MV : L’agrément de la Commission de Contrôle des Activités Financières est requis par la loi n°1.338 du 7 septembre 2007, notamment pour les activités de gestion de portefeuilles de valeurs mobilières pour le compte de tiers, de conseil en investissement et de gestion de fonds d’investissement, qu’ils soient de droit monégasque ou de droit étranger.
L’objectif est d’offrir un cadre protecteur aux investisseurs, quand bien même ceux-ci sont qualifiés d’investisseurs « avertis » ou « professionnels ».
La loi n°1339 et l’Ordonnance souveraine n°1.285 du 10 septembre 2007 portant application de la loi n° 1.339 du 7 septembre 2007 réglementent plus particulièrement les fonds communs de placement et les fonds d'investissement.

En pratique, comment cette activité de « private equity » peut-elle être conduite à Monaco à ce jour ?
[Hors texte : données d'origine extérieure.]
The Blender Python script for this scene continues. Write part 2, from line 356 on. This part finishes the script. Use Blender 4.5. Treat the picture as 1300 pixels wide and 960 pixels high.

MV : A Monaco, certaines banques et sociétés de gestion sont équipées pour permettre à leurs clients d’investir dans du « private equity ». Notamment en leur proposant de souscrire des parts de fonds d’investissement de droit étranger, lesquels s’avèrent être parfois des fonds de fonds. Enfin, à ce jour, il n’existe pas encore de fonds de capital-risque de droit monégasque. En effet, si la réglementation monégasque permet de constituer des fonds d’investissement de droit monégasque, ce n’est pas encore le cas pour les fonds de capital-risque. 

GD : Dans ce contexte, des solutions mixtes pourraient toutefois être proposées consistant par exemple à constituer un fonds d’investissement « nourricier » monégasque qui alimenterait un fonds de « private equity » dit « master », localisé dans une juridiction tierce.

MV : Sous réserve, bien naturellement, que la juridiction de constitution de ce fonds « master » soit une juridiction avec laquelle Monaco entretient des relations suivies, en particulier au niveau des régulateurs, afin d’assurer l’objectif de protection de l’investisseur.